Step 126: FILTERING DATASET AND FEEDING INTO PERCEPTION PIPELINE. At step 126, method 100 filters the dataset and feeds into the perception pipeline. Note that this may include, without limitation, generating synthetic imagery from both the plane images and the perceived images. Skilled artisans will recognize the different filters that may be applied to one or more datasets.

Step 128: ACCURATELY INCORPORATING OPTICAL EFFECTS INTO THE GENERATED SYNTHETIC IMAGERY. At step 128, method 100 incorporates one or more optical effects into the generated synthetic imagery. Skilled artisans will recognize what accurately may mean.

Optional Step 132: IMAGING SENSOR IS LOCATED WITHIN A CABIN OF THE VEHICLE. At optional step 132, method 100 may have the imaging sensor located within a cabin of the vehicle 22. Note that skilled artisan will recognize other locations for the imaging sensors 24, including, without limitation, exterior to the vehicle 22, and/or forward or backward of the vehicle 22.

Step 134: RENDERING ONE OR MORE PHOTO-REALISTIC SCENES ON THE GENERATED SYNTHETIC IMAGERY. At step 134, method 100 renders photo-realistic scenes onto, or within, the generated synthetic imagery. Note, importantly, that test-drives of the vehicle(s) 22 may not be needed for data collection due to the generated synthetic imagery and/or the photo-realistic scenes. Skilled artisans will recognize why test drives are not be needed for data collection.

Step 140: END/LOOP. At step 140, the method 100 ends or loops. Ending/looping may include proceeding back to start step 110 or waiting until called upon to run again, such as by one of the controllers 20 or another portion of the connectivity system 10.

The detailed description and the drawings or figures are supportive and descriptive of the subject matter herein. While some of the best modes and other embodiments have been described in detail, various alternative designs, embodiments, and configurations exist.

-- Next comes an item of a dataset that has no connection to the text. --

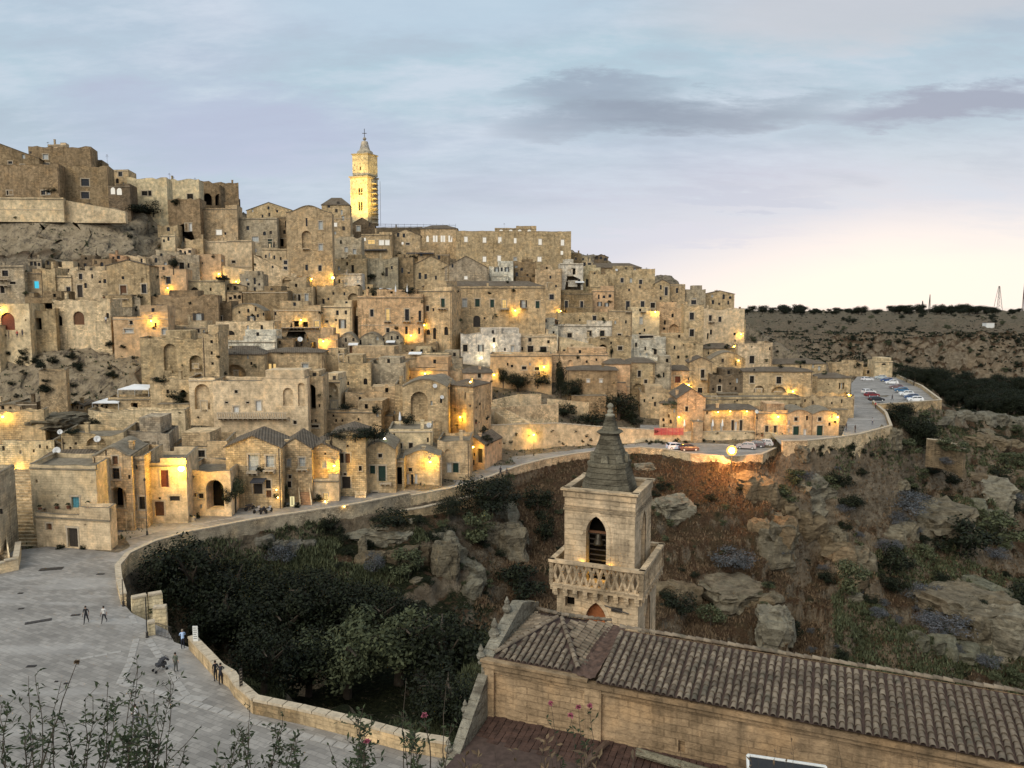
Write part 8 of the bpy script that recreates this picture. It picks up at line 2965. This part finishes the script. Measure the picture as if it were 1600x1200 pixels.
for ln in NEAR.strip().splitlines():
    a = ln.split(None, 7)
    spray(*[float(q) for q in a[:5]], a[7], n=int(int(a[5]) * .55), lsize=float(a[6]) * .82, spread=10, stems=2 if int(a[5]) > 44 else 1, thick=.0055, grp='leafy branches close to the lookout')
spray(45, 1260, 118, 1036, 5.0, 'long bending stalk with a dry orange seed head', n=0, leafy=0, flower='dry', bend=.35)
spray(660, 1290, 662, 1118, 4.8, 'pink flower before the dark trees at the parapet end', n=10, flower='pink')
spray(575, 1290, 572, 1160, 4.5, 'pink flower on the leafy branch in the lower middle', n=20, flower='pink')
for px, py, lab in ((862, 1098, 'leftmost pink flower before the church wall'), (892, 1118, 'lowest pink flower before the church wall'), (905, 1106, 'middle pink flower before the church wall'), (922, 1104, 'rightmost pink flower before the church wall')):
    spray(900 + rn.uniform(-12, 12), 1300, px, py, 5.0, lab, n=14, flower='pink', lsize=.045, thick=.005)
for i in range(22):
    px = rn.uniform(690, 1010)
    spray(px, 1290, px + rn.uniform(-20, 20), rn.uniform(1150, 1195), 4.8, 'thin dry grass stalk at the lower edge before the church', n=6, leafy=.2, lmat=M_DRY, lsize=.07, thick=.004, grp='dry stalks before the church', cat='grass stalk')
for i in range(10):
    px = rn.uniform(1060, 1560)
    spray(px, 1290, px + rn.uniform(-16, 16), rn.uniform(1120, 1195), 5.2, 'thin bare stalk rising before the nave wall', n=3, leafy=.1, lmat=M_DRY, lsize=.05, thick=.003, grp='bare stalks before the nave wall', cat='grass stalk')
# rim of rock the shrubs grow from, just below the view
for i, x in enumerate((-3.2, -2.0, -.8, .5, 1.6)):
    boulder('ledge_rock', Vector((x, 3.6, 26.05)), .8, .5, .35, 200 + i, ['rock of the lookout rim, left end', 'rock of the lookout rim, second', 'rock of the lookout rim, middle', 'rock of the lookout rim, fourth', 'rock of the lookout rim, right end'][i], sub=3)
print('objects', len(COL.objects))
# ------------------------------------------------------------------ balconies and small fittings as parts of their houses
def find_house(px, py):
    c = [h for h in HOUSES if h['x0'] - 1 <= px <= h['x1'] + 1 and h['yt'] - 1 <= py <= h['yb'] + 1]
    return min(c, key=lambda h: h['F'].at(h['L'] / 2, 0).y) if c else None


def balcony(x0, x1, py, stone=False, dep=1.0, rail=True):
    h = find_house((x0 + x1) / 2, py)
    if not h: return
    F = h['F']; root = h['root']; inv = Matrix.Translation(-Vector(root.location))
    u0, v = F.uv(x0, py); u1, _ = F.uv(x1, py)
    M4 = Matrix(((F.u.x, F.n.x, 0, 0), (F.u.y, F.n.y, 0, 0), (0, 0, 1, 0), (0, 0, 0, 1)))
    def add(nm, mb, par=None, col=None):
        o = mb.build(nm, par or root, color=col)
        if par is None: o.matrix_parent_inverse = inv
        return o
    m = MB().mat(M_TRIM); m.box((0, 0, 0), ((u1 - u0) / 2, dep / 2, .08), Matrix.Translation(F.at((u0 + u1) / 2, v, dep / 2)) @ M4)
    b = add('balcony', m)
    n = max(2, int((u1 - u0) / .9))
    for k in range(n + 1):
        m = MB().mat(M_TRIM); m.box((0, 0, 0), (.09, dep * .35, .16), Matrix.Translation(F.at(u0 + .1 + (u1 - u0 - .2) * k / n, v - .24, dep * .38)) @ M4); add('bracket', m, b)
    if stone:
        m = MB().mat(M_TRIM); m.box((0, 0, 0), ((u1 - u0) / 2, .1, .07), Matrix.Translation(F.at((u0 + u1) / 2, v + .98, dep - .1)) @ M4); add('handrail', m, b)
        k = u0 + .15
        while k < u1:
            m = MB().mat(M_TRIM); m.box((0, 0, 0), (.10, .07, .45), Matrix.Translation(F.at(k, v + .5, dep - .1)) @ M4); add('baluster', m, b); k += .42
    elif rail:
        m = MB().mat(M_IRON)
        P = [F.at(u0 + .03, v + .95, 0), F.at(u0 + .03, v + .95, dep - .04), F.at(u1 - .03, v + .95, dep - .04), F.at(u1 - .03, v + .95, 0)]
        m.tube(P, .022, n=4); add('handrail', m, b)
        m = MB().mat(M_IRON); k = u0 + .05
        while k < u1:
            m.tube([F.at(k, v + .05, dep - .04), F.at(k, v + .95, dep - .04)], .012, n=3); k += .16
        o = add('railing_bars', m, b); o['kind'] = 'stuff'


for a in [(343, 452, 652, True, 1.3), (600, 612, 502), (629, 642, 502), (651, 661, 502), (686, 700, 482), (781, 796, 483), (186, 202, 467), (1, 16, 437), (1, 16, 446), (229, 248, 710), (977, 985, 487), (1000, 1009, 487), (388, 405, 737), (414, 431, 734),
          (881, 890, 483), (905, 914, 483), (473, 484, 389), (465, 482, 732), (917, 926, 527), (937, 946, 527), (814, 823, 481), (1106, 1116, 503), (1094, 1103, 592), (430, 500, 512), (595, 612, 754)]:
    balcony(*a)
def awning(x0, x1, py, dark, dep=1.4):
    h = find_house((x0 + x1) / 2, py)
    if not h: return
    F = h['F']; u0, v = F.uv(x0, py); u1, _ = F.uv(x1, py)
    m = MB().mat(M_DARKCANVAS if dark else M_TENT)
    a, b, c, d = F.at(u0, v + .35, .03), F.at(u1, v + .35, .03), F.at(u1, v, dep), F.at(u0, v, dep)
    m.poly([d, c, b, a]); dn = Vector((0, 0, -.2)); m.poly([d + dn, c + dn, c, d])
    o = m.build('awning', h['root']); o.matrix_parent_inverse = Matrix.Translation(-Vector(h['root'].location))


for a in [(396, 417, 750, True), (567, 605, 391, True), (635, 678, 396, True), (122, 154, 403, True), (545, 560, 538, False), (604, 618, 534, False), (987, 1026, 526, True), (640, 660, 552, False), (898, 912, 441, False)]:
    awning(*a)
# flower pots along ledges
for px, py, lab in [(65, 797, 'flower pot at the left end of the low house ledge'), (91, 795, 'flower pot on the low house ledge left of the turquoise door'), (109, 794, 'flower pot just left of the turquoise door'), (140, 791, 'pair of pots right of the turquoise door'), (112, 467, 'pot at the foot of the brown window on the left terrace'), (163, 466, 'red pot at the dark blue door terrace'),
                    (744, 662, 'pot at the left end of the garden walk'), (778, 660, 'pot in the row on the garden walk'), (795, 661, 'last pot of the row on the garden walk'), (1190, 681, 'flower pot left of the brightly lit door'), (1222, 682, 'flower pot right of the brightly lit door')]:
    p, dist = hit(px, py)
    root = empty('potted_plant', p + Vector((0, -.3, 0)), lab, 'potted plant')
    m = MB().mat(M_TERRA); m.lathe([(.16, 0), (.23, .34), (.25, .38), (.2, .38)], n=10); m.build('pot', root)
    me_ = crown('scrub', 1); o = link('foliage', me_, root); o.location = (0, 0, .62); o.scale = (.34, .34, .36)
# ------------------------------------------------------------------ continuous limestone ledges of the gorge
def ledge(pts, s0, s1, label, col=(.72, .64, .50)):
    rg_ = random.Random(len(label) * 7 + int(pts[0][0]))
    P = []
    for (ax, ay), (bx, by) in zip(pts, pts[1:]):
        n = max(1, int(math.hypot(bx - ax, by - ay) / (s0 * .55)))
        P += [(ax + (bx - ax) * k / n, ay + (by - ay) * k / n) for k in range(n)]
    p0 = None
    for i, (px, py) in enumerate(P):
        p = hitT(px, py)
        if p is None: continue
        k = (p - CAMP).length / FPX
        if p0 is None:
            p0 = p
            root = empty('limestone_ledge', p, label, 'rock ledge')
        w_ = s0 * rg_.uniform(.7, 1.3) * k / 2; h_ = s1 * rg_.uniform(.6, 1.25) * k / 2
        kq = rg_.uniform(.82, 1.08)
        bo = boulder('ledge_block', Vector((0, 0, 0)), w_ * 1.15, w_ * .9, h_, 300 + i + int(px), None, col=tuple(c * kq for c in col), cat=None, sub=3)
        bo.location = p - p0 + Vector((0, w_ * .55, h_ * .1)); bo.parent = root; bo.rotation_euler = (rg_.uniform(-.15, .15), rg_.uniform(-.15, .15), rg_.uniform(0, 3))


for a in [([(1170, 765), (1215, 790), (1250, 815), (1290, 850), (1325, 895), (1340, 940)], 34, 44, 'broken cliff edge running down the spur right of the floodlight', (.72, .58, .42)),
          ([(1195, 830), (1225, 850), (1250, 880)], 38, 60, 'tall tan cliff face under the end of the brown hill', (.78, .60, .42)),
          ([(1040, 928), (1100, 936), (1160, 946), (1215, 940)], 30, 26, 'low broken ledge crossing behind the nave roof', (.66, .54, .40)),
          ([(1395, 842), (1440, 822), (1490, 815), (1530, 826)], 32, 34, 'curved pale ledge in the middle of the right slope', (.74, .68, .56)),
          ([(1530, 800), (1560, 830), (1575, 870)], 26, 34, 'pale mossy ledge dropping near the right edge', (.6, .62, .52)),
          ([(1490, 945), (1540, 935), (1600, 960)], 34, 36, 'mossy ledge low on the right slope', (.58, .6, .5)),
          ([(1440, 1010), (1500, 1030), (1560, 1025)], 30, 30, 'lowest mossy ledge above the nave roof', (.56, .56, .46)),
          ([(1500, 742), (1560, 752), (1625, 748)], 26, 18, 'long thin ledge on the slope beyond the gorge', (.62, .5, .38)),
          ([(1480, 700), (1540, 690), (1625, 705)], 24, 16, 'upper thin ledge beyond the gorge', (.6, .5, .38)),
          ([(1470, 660), (1530, 655), (1625, 668)], 22, 20, 'grey cliff band under the belt of gorge trees', (.6, .58, .52)),
          ([(410, 850), (460, 858), (500, 850)], 28, 22, 'grey ledge under the left part of the road wall', (.62, .6, .56)),
          ([(545, 838), (600, 848), (650, 838)], 26, 18, 'pale overhanging ledge edge below the road', (.74, .72, .64)),
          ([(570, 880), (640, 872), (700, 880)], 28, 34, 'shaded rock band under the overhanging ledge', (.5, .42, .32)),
          ([(690, 850), (740, 900), (735, 950)], 28, 40, 'pale rock rib running down into the ravine', (.66, .64, .56)),
          ([(790, 815), (815, 850), (800, 890)], 30, 40, 'layered crag left of the bell tower', (.72, .68, .58))]:
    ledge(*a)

Furthermore, any examples shown in the drawings or the characteristics of various examples mentioned in the present description are not necessarily to be understood as examples independent of each other. Rather, it is possible that each of the characteristics described in one of the examples of an embodiment can be combined with one or a plurality of other desired characteristics from other examples, resulting in other examples not described in words or by reference to the drawings. Accordingly, such other examples fall within the framework of the scope of the appended claims.